WRITTEN EXERCISE. Only the lines from the one containing "Build this scene" through the one containing "SC.render.resolution_x = 768;" should be duplicated, exactly as they appear. Pictures are to be left out.

MATERIAL SUPPLIED.
-----

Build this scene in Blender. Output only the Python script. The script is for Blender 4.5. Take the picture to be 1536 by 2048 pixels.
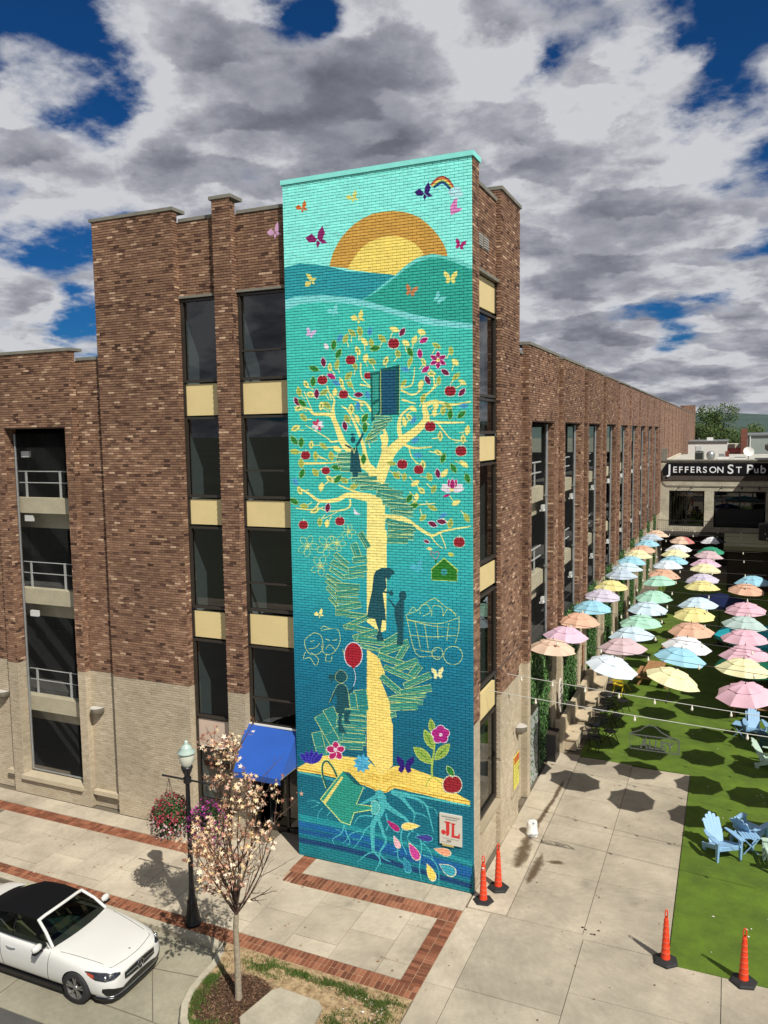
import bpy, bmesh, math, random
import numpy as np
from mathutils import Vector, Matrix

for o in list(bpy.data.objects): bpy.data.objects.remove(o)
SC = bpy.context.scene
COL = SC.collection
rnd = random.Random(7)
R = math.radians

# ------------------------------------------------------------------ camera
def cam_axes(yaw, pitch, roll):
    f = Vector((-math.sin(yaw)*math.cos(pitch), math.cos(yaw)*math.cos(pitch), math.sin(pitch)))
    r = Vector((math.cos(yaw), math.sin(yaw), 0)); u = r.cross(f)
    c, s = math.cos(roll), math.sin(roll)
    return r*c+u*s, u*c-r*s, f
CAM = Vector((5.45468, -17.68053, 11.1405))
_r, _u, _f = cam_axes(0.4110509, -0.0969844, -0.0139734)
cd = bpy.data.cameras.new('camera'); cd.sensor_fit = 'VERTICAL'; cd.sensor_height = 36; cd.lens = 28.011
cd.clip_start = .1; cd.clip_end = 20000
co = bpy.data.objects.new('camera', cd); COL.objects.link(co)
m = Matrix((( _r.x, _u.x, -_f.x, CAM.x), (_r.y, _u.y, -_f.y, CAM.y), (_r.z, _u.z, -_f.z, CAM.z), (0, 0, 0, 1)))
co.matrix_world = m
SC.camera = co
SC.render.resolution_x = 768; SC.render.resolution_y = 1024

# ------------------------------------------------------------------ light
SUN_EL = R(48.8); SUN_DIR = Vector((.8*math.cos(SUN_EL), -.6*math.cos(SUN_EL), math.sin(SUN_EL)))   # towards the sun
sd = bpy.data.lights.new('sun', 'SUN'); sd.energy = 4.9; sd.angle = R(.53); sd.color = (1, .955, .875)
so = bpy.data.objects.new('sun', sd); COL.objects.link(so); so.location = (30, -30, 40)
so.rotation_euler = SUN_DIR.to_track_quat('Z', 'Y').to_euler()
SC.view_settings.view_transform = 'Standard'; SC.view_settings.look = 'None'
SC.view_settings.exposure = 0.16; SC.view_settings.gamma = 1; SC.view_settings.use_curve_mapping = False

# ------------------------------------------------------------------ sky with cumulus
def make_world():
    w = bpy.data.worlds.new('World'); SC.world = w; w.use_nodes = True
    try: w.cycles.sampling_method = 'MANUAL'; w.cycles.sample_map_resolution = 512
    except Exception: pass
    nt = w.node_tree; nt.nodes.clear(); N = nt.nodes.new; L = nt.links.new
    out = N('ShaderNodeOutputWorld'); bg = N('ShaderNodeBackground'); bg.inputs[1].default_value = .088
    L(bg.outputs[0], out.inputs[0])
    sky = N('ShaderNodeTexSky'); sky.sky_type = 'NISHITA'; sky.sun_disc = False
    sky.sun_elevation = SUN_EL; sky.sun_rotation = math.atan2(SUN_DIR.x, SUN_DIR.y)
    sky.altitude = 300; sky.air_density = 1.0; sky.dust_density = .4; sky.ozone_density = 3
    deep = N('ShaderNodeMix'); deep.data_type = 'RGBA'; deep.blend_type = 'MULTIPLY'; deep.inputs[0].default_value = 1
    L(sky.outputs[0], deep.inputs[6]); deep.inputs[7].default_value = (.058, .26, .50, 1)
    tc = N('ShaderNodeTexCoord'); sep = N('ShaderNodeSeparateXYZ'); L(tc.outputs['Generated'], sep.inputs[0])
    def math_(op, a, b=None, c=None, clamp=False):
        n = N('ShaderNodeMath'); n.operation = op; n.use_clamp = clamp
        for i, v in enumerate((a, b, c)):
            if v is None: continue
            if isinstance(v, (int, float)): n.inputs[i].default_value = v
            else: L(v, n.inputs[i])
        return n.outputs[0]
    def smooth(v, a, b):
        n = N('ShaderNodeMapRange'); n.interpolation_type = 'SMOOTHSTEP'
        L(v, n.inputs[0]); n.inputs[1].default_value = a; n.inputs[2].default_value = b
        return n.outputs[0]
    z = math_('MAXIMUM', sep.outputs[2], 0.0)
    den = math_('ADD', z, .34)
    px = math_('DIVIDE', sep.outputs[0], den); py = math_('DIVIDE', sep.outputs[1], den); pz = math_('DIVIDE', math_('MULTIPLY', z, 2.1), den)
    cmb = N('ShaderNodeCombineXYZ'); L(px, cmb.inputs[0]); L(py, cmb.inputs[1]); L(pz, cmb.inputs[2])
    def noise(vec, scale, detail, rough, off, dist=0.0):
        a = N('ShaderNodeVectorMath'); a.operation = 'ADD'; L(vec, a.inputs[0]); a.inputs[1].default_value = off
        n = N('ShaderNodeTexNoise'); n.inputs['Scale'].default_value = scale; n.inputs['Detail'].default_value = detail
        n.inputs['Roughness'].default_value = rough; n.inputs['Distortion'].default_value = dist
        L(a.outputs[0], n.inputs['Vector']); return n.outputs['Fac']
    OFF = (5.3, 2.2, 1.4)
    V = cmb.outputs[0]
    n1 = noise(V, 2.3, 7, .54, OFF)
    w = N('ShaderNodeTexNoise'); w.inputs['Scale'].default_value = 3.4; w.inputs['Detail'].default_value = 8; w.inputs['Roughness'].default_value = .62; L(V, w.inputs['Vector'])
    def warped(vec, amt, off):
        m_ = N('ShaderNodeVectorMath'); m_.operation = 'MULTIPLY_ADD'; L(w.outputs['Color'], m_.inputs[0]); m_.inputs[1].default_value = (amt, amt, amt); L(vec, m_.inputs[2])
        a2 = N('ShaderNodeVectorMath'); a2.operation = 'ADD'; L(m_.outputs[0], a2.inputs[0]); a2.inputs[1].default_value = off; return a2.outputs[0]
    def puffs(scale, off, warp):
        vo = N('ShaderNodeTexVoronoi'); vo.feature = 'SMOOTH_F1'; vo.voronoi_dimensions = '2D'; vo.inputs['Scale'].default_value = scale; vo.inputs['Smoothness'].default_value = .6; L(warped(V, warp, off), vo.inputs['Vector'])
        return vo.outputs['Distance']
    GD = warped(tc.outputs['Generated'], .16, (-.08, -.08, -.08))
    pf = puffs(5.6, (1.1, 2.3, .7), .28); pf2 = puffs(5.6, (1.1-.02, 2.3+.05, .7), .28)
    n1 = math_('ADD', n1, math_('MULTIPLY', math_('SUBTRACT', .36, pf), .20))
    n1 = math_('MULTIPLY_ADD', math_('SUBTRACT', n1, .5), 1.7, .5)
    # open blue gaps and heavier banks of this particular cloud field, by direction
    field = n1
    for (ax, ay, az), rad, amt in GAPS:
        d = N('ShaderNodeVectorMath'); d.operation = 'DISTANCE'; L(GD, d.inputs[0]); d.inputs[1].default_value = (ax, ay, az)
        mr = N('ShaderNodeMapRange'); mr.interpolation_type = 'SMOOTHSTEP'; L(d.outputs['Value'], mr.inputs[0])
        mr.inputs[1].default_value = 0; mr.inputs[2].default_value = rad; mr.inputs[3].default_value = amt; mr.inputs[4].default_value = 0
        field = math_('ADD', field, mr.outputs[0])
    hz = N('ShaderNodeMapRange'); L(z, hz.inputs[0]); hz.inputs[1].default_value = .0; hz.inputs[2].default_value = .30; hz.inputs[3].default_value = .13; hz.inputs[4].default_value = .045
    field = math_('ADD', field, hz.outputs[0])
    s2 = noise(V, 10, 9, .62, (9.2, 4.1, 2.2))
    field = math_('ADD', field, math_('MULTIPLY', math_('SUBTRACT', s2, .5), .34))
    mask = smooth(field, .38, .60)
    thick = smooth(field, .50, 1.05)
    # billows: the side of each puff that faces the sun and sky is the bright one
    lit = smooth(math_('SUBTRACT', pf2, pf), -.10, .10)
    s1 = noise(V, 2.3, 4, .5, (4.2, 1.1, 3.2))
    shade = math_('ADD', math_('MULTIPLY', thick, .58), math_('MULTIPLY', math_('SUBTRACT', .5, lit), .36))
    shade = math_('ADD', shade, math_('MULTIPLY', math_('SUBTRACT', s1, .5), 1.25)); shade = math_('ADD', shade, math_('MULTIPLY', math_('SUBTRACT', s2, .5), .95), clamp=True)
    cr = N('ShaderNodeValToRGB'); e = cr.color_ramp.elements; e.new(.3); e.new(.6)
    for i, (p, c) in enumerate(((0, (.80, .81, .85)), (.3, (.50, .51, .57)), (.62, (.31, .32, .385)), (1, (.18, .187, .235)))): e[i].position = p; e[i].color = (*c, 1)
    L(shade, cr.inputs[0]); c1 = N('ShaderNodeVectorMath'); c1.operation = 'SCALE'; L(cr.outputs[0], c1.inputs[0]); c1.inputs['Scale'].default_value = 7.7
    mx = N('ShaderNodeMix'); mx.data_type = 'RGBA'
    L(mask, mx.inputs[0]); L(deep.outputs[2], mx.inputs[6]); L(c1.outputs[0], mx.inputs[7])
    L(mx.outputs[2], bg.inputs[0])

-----

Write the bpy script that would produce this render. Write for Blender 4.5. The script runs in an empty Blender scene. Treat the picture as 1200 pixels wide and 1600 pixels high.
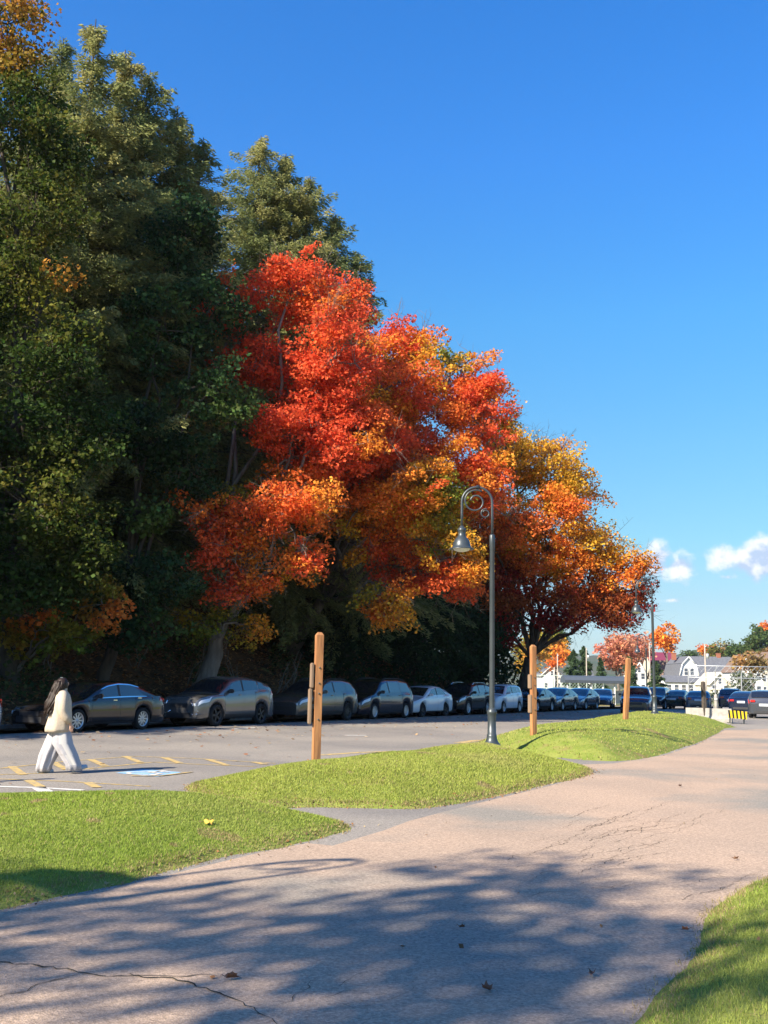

-----

WORKED SOLUTION.
Build this scene in Blender. Output only the Python script. The script is for Blender 4.5. Take the picture to be 1536 by 2048 pixels.
import bpy, bmesh, math, random
import numpy as np
from mathutils import Vector, Matrix

for o in list(bpy.data.objects): bpy.data.objects.remove(o)
SC = bpy.context.scene
COL = SC.collection
rnd = random.Random(7)
R = math.radians

# ------------------------------------------------------------------ camera
def cam_axes(yaw, pitch, roll):
    f = Vector((-math.sin(yaw)*math.cos(pitch), math.cos(yaw)*math.cos(pitch), math.sin(pitch)))
    r = Vector((math.cos(yaw), math.sin(yaw), 0)); u = r.cross(f)
    c, s = math.cos(roll), math.sin(roll)
    return r*c+u*s, u*c-r*s, f
CAM = Vector((5.45468, -17.68053, 11.1405))
_r, _u, _f = cam_axes(0.4110509, -0.0969844, -0.0139734)
cd = bpy.data.cameras.new('camera'); cd.sensor_fit = 'VERTICAL'; cd.sensor_height = 36; cd.lens = 28.011
cd.clip_start = .1; cd.clip_end = 20000
co = bpy.data.objects.new('camera', cd); COL.objects.link(co)
m = Matrix((( _r.x, _u.x, -_f.x, CAM.x), (_r.y, _u.y, -_f.y, CAM.y), (_r.z, _u.z, -_f.z, CAM.z), (0, 0, 0, 1)))
co.matrix_world = m
SC.camera = co
SC.render.resolution_x = 768; SC.render.resolution_y = 1024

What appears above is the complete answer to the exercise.